-- start --

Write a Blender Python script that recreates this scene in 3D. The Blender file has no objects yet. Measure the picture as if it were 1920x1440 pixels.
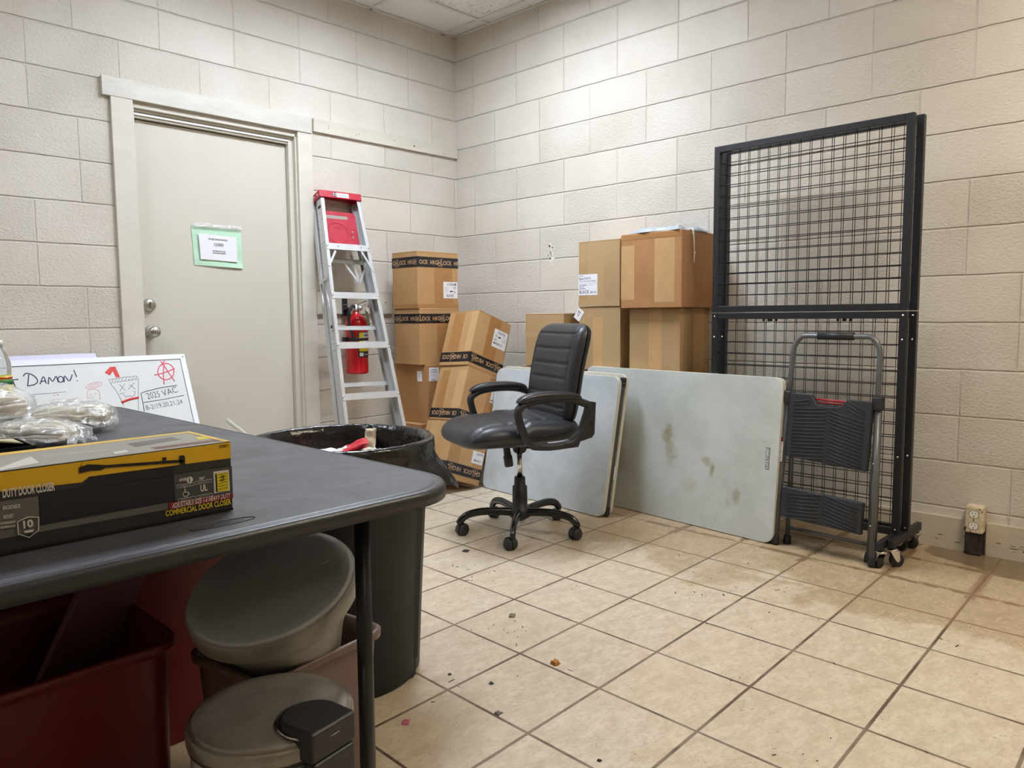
import bpy, bmesh, math, random, json
from mathutils import Vector, Matrix
from math import sin, cos, pi, radians, sqrt
random.seed(7)
S = bpy.context.scene
COL = S.collection

# ---------------------------------------------------------------- camera
F_PX, YAW, PITCH, ROLL = 1414.893, 0.7655789, -0.0895887, -0.0079185
CAM = Vector((-3.699269, -4.091394, 1.038996))
cy, sy, cp, sp = cos(YAW), sin(YAW), cos(PITCH), sin(PITCH)
fwd = Vector((cy*cp, sy*cp, sp)); rgt = Vector((sy, -cy, 0)); upv = rgt.cross(fwd)
rr_ = cos(ROLL)*rgt + sin(ROLL)*upv
uu_ = -sin(ROLL)*rgt + cos(ROLL)*upv
cam_data = bpy.data.cameras.new('camera')
cam = bpy.data.objects.new('camera', cam_data); COL.objects.link(cam)
m = Matrix((rr_, uu_, -fwd)).transposed().to_4x4(); m.translation = CAM
cam.matrix_world = m
cam_data.sensor_fit = 'HORIZONTAL'; cam_data.sensor_width = 36
cam_data.lens = F_PX*36/1920
cam_data.clip_start = 0.02
S.camera = cam
# ---------------------------------------------------------------- world, exposure
w = bpy.data.worlds.new('world'); S.world = w; w.use_nodes = True
w.node_tree.nodes['Background'].inputs[0].default_value = (0.9, 0.95, 1, 1)
w.node_tree.nodes['Background'].inputs[1].default_value = 0.02
S.view_settings.view_transform = 'Standard'; S.view_settings.look = 'None'
S.view_settings.exposure = 0.10; S.view_settings.gamma = 1.0; S.view_settings.use_curve_mapping = False
S.cycles.use_denoising = True
S.cycles.max_bounces = 8; S.cycles.diffuse_bounces = 5; S.cycles.transparent_max_bounces = 16
# ceiling troffers: (x0, x1, y0, y1, radiance, colour)
TROFFERS = [(-1.94, -0.72, -1.58, -0.97, 36.0, (0.80, 0.885, 1.0)),
            (-4.38, -3.16, -1.58, -0.97, 15.0, (0.84, 0.91, 1.0)),
            (-1.94, -0.72, -4.63, -4.02, 28.0, (1.0, 0.87, 0.69)),
            (-4.38, -3.16, -6.46, -5.85, 3.0, (1.0, 0.95, 0.86))]

# ---------------------------------------------------------------- materials
MATS = {}
def P(name, col, rough=0.5, metal=0.0, bump=0.0, bscale=200.0, var=0.0, vscale=8.0, spec=0.5, col2=None, coat=0.0, stretch=None, bdist=0.002):
    if name in MATS: return MATS[name]
    mt = bpy.data.materials.new(name); mt.use_nodes = True
    nt = mt.node_tree; b = nt.nodes['Principled BSDF']
    b.inputs['Base Color'].default_value = (*col, 1)
    b.inputs['Roughness'].default_value = rough; b.inputs['Metallic'].default_value = metal
    b.inputs['Specular IOR Level'].default_value = spec
    b.inputs['Coat Weight'].default_value = coat
    tc = nt.nodes.new('ShaderNodeTexCoord'); mp = nt.nodes.new('ShaderNodeMapping')
    nt.links.new(tc.outputs['Object'], mp.inputs['Vector'])
    if stretch: mp.inputs['Scale'].default_value = stretch
    if var > 0:
        n = nt.nodes.new('ShaderNodeTexNoise'); n.inputs['Scale'].default_value = vscale; n.inputs['Detail'].default_value = 6
        n.inputs['Roughness'].default_value = 0.65
        nt.links.new(mp.outputs[0], n.inputs['Vector'])
        r = nt.nodes.new('ShaderNodeMapRange'); r.inputs[1].default_value = 0.35; r.inputs[2].default_value = 0.68
        nt.links.new(n.outputs['Fac'], r.inputs[0])
        mx = nt.nodes.new('ShaderNodeMix'); mx.data_type = 'RGBA'
        c2 = col2 or tuple(c*(1-var) for c in col)
        mx.inputs[6].default_value = (*col, 1); mx.inputs[7].default_value = (*c2, 1)
        nt.links.new(r.outputs[0], mx.inputs[0]); nt.links.new(mx.outputs[2], b.inputs['Base Color'])
    if bump > 0:
        n = nt.nodes.new('ShaderNodeTexNoise'); n.inputs['Scale'].default_value = bscale; n.inputs['Detail'].default_value = 4
        nt.links.new(mp.outputs[0], n.inputs['Vector'])
        bp = nt.nodes.new('ShaderNodeBump'); bp.inputs['Strength'].default_value = bump; bp.inputs['Distance'].default_value = bdist
        nt.links.new(n.outputs['Fac'], bp.inputs['Height']); nt.links.new(bp.outputs[0], b.inputs['Normal'])
    MATS[name] = mt; return mt

def srgb(r, g, b):
    f = lambda c: (c/255/12.92) if c/255 <= 0.04045 else ((c/255+0.055)/1.055)**2.4
    return (f(r), f(g), f(b))

class G:                                    # tiny math-node builder
    def __init__(s, nt): s.nt = nt
    def m(s, op, a, b=None, c=None):
        n = s.nt.nodes.new('ShaderNodeMath'); n.operation = op
        for i, v in enumerate((a, b, c)):
            if v is None: continue
            if isinstance(v, (int, float)): n.inputs[i].default_value = v
            else: s.nt.links.new(v, n.inputs[i])
        return n.outputs[0]
    def ramp(s, v, a, b, to0=0.0, to1=1.0):
        n = s.nt.nodes.new('ShaderNodeMapRange'); n.interpolation_type = 'SMOOTHSTEP'
        s.nt.links.new(v, n.inputs[0]); n.inputs[1].default_value = a; n.inputs[2].default_value = b
        n.inputs[3].default_value = to0; n.inputs[4].default_value = to1
        return n.outputs[0]
    def noise(s, vec, scale, detail=4, rough=0.55, dist=0.0):
        n = s.nt.nodes.new('ShaderNodeTexNoise'); s.nt.links.new(vec, n.inputs['Vector'])
        n.inputs['Scale'].default_value = scale; n.inputs['Detail'].default_value = detail
        n.inputs['Roughness'].default_value = rough; n.inputs['Distortion'].default_value = dist
        return n.outputs['Fac']
    def mix(s, f, a, b):
        n = s.nt.nodes.new('ShaderNodeMix'); n.data_type = 'RGBA'
        if isinstance(f, (int, float)): n.inputs[0].default_value = f
        else: s.nt.links.new(f, n.inputs[0])
        for i, v in ((6, a), (7, b)):
            if isinstance(v, tuple): n.inputs[i].default_value = (*v, 1)
            else: s.nt.links.new(v, n.inputs[i])
        return n.outputs[2]

def newmat(name):
    mt = bpy.data.materials.new(name); mt.use_nodes = True
    nt = mt.node_tree; b = nt.nodes['Principled BSDF']
    tc = nt.nodes.new('ShaderNodeTexCoord'); MATS[name] = mt
    return mt, nt, b, tc, G(nt)

def block_wall(name, axis, base, sign):
    """painted concrete block: running joints every second course, worn paint texture"""
    mt, nt, b, tc, g = newmat(name)
    sx = nt.nodes.new('ShaderNodeSeparateXYZ'); nt.links.new(tc.outputs['Object'], sx.inputs[0])
    vec = tc.outputs['Object']
    wob = g.m('MULTIPLY', g.m('SUBTRACT', g.noise(vec, 9, 3), 0.5), 0.006)
    s_ = g.m('ADD', g.m('MULTIPLY', sx.outputs[axis], sign), wob); z = g.m('ADD', g.m('SUBTRACT', sx.outputs[2], -0.0215), wob)
    Hh = 0.2032
    zr = g.m('DIVIDE', z, Hh); row = g.m('FLOOR', zr)
    typ = g.m('MODULO', g.m('FLOOR', g.m('DIVIDE', row, 2)), 2)
    dh = g.m('MULTIPLY', g.m('ABSOLUTE', g.m('SUBTRACT', g.m('FRACT', g.m('ADD', zr, 0.5)), 0.5)), Hh)
    u = g.m('DIVIDE', g.m('SUBTRACT', g.m('SUBTRACT', s_, base), g.m('MULTIPLY', typ, Hh)), 2*Hh)
    dv = g.m('MULTIPLY', g.m('ABSOLUTE', g.m('SUBTRACT', g.m('FRACT', g.m('ADD', u, 20.5)), 0.5)), 2*Hh)
    # cell id for per-block roughness
    cid = g.m('ADD', g.m('MULTIPLY', g.m('FLOOR', g.m('ADD', u, 20)), 3.17), g.m('MULTIPLY', row, 7.31))
    rnd = g.m('FRACT', g.m('MULTIPLY', g.m('SINE', cid), 437.5))
    grh = g.ramp(dh, 0.001, 0.0060); grv = g.ramp(dv, 0.001, 0.0060, 0.45, 1.0)
    gr = g.m('MINIMUM', grh, grv)
    fm = nt.nodes.new('ShaderNodeMapping'); fm.inputs['Scale'].default_value = (0.75, 0.75, 1.25); nt.links.new(vec, fm.inputs[0])
    n1 = g.noise(fm.outputs[0], 85, 5, 0.62, 0.6); n2 = g.noise(vec, 22, 4, 0.6)
    n3 = g.noise(vec, 2.2, 2)
    amp = g.m('ADD', 0.30, g.m('MULTIPLY', g.m('MULTIPLY', rnd, n3), 0.85))
    pit = g.ramp(n2, 0.60, 0.70)
    hgt = g.m('ADD', g.m('MULTIPLY', gr, 1.2), g.m('ADD', g.m('MULTIPLY', g.m('MULTIPLY', n1, amp), 1.9), g.m('MULTIPLY', pit, -0.12)))
    bp = nt.nodes.new('ShaderNodeBump'); bp.inputs['Strength'].default_value = 1.0; bp.inputs['Distance'].default_value = 0.0055
    nt.links.new(hgt, bp.inputs['Height']); nt.links.new(bp.outputs[0], b.inputs['Normal'])
    base_c = g.mix(g.ramp(n3, 0.35, 0.65), srgb(213, 207, 197), srgb(208, 201, 189))
    base_c = g.mix(g.m('MULTIPLY', g.ramp(g.noise(vec, 3.1, 6, 0.7), 0.60, 0.75), 0.25), base_c, srgb(186, 172, 150))
    base_c = g.mix(g.m('MULTIPLY', g.m('SUBTRACT', 1.0, grh), 0.06), base_c, srgb(160, 148, 130))
    nt.links.new(base_c, b.inputs['Base Color'])
    b.inputs['Roughness'].default_value = 0.38; b.inputs['Specular IOR Level'].default_value = 0.35
    return mt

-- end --

» **What is expected**: Exactly reproduce the run of lines from the start of the listing through the line with "COL = S.collection", inclusive; pictures are not copied.

» **Exercise solution**:
Write a Blender Python script that recreates this scene in 3D. The Blender file has no objects yet. Measure the picture as if it were 1920x1440 pixels.
import bpy, bmesh, math, random, json
from mathutils import Vector, Matrix
from math import sin, cos, pi, radians, sqrt
random.seed(7)
S = bpy.context.scene
COL = S.collection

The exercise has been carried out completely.